Dans tous les cas, un intérêt général particulièrement fort justifie l'ouverture d'un dispositif spécifique à l'égard du public visé par le législateur. Il s'agit de lutter contre le chômage et l'exclusion (voir, sur la qualification d'objectif d'intérêt général : Conseil constitutionnel, 18 décembre 2003, loi portant décentralisation en matière de revenu minimum d'insertion et créant un revenu minimum d'activité, considérant 26) et de permettre une meilleure insertion professionnelle de personnes jeunes connaissant des difficultés d'accès à l'emploi. Le droit d'accéder à un emploi, d'ailleurs, fait partie des règles et principes à valeur constitutionnelle (voir Conseil constitutionnel, 10 juin 1998, décision n° 98-401 DC, loi d'orientation et d'incitation relative à la réduction du temps de travail) et il incombe au législateur « de poser des règles propres à assurer, conformément aux dispositions du Préambule de 1946, le droit pour chacun d'obtenir un emploi tout en permettant l'exercice de ce droit par le plus grand nombre » (Conseil constitutionnel, 4 février 2011, décision n° 2010-98 QPC, considérant 3).
C'est selon une logique comparable que des mesures de compensation ont été admises pour prendre en compte et combattre des inégalités, qu'elles soient territoriales (voir, pour des avantages fiscaux : Conseil constitutionnel, 26 janvier 1995, décision n° 94-358 DC, loi relative à l'aménagement et au développement du territoire), liées à des difficultés sociales ou, précisément, d'accès à l'emploi (Conseil constitutionnel, 26 juillet 2005, décision n° 2005-846 DC).

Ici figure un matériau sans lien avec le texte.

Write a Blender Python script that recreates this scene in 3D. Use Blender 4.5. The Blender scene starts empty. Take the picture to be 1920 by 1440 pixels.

Ont notamment été jugés conformes au principe d'égalité des dispositifs réservés aux jeunes (voir, entre autres, Conseil constitutionnel, 30 mars 2006, décision n° 2006-535 DC du 30 mars 2006, loi pour l'égalité des chances), aux salariés âgés (Conseil constitutionnel, 25 juillet 1989, décision n° 89-257 DC, loi modifiant le code du travail et relative à la prévention du licenciement économique et au droit à la conversion) ou encore l'embauche préférentielle de chômeurs rencontrant des difficultés particulières d'insertion (Conseil constitutionnel, 25 janvier 1995, décision n° 94-357 DC, loi portant diverses dispositions d'ordre social).
Par conséquent, dès lors que le législateur s'est fondé sur des critères rationnels et objectifs en rapport direct avec l'objet de la loi et qu'il existe tant une différence de situation qu'un intérêt général suffisant, le principe d'égalité n'a pas été méconnu.
3. En troisième lieu, le fait d'ouvrir à certaines catégories de personnes un type de contrat n'est en lui-même pas de nature à porter atteinte à la liberté contractuelle (voir Conseil constitutionnel, 19 décembre 2000, décision n° 2000-437 DC, loi de financement de la sécurité sociale pour 2001), l'établissement employeur restant libre du choix de recourir à ce type de contrat plutôt qu'à un autre et libre du choix de l'étudiant qu'il pourrait recruter.
Pour toutes ces raisons, les griefs invoqués contre l'article L. 5134-120 devraient être écartés.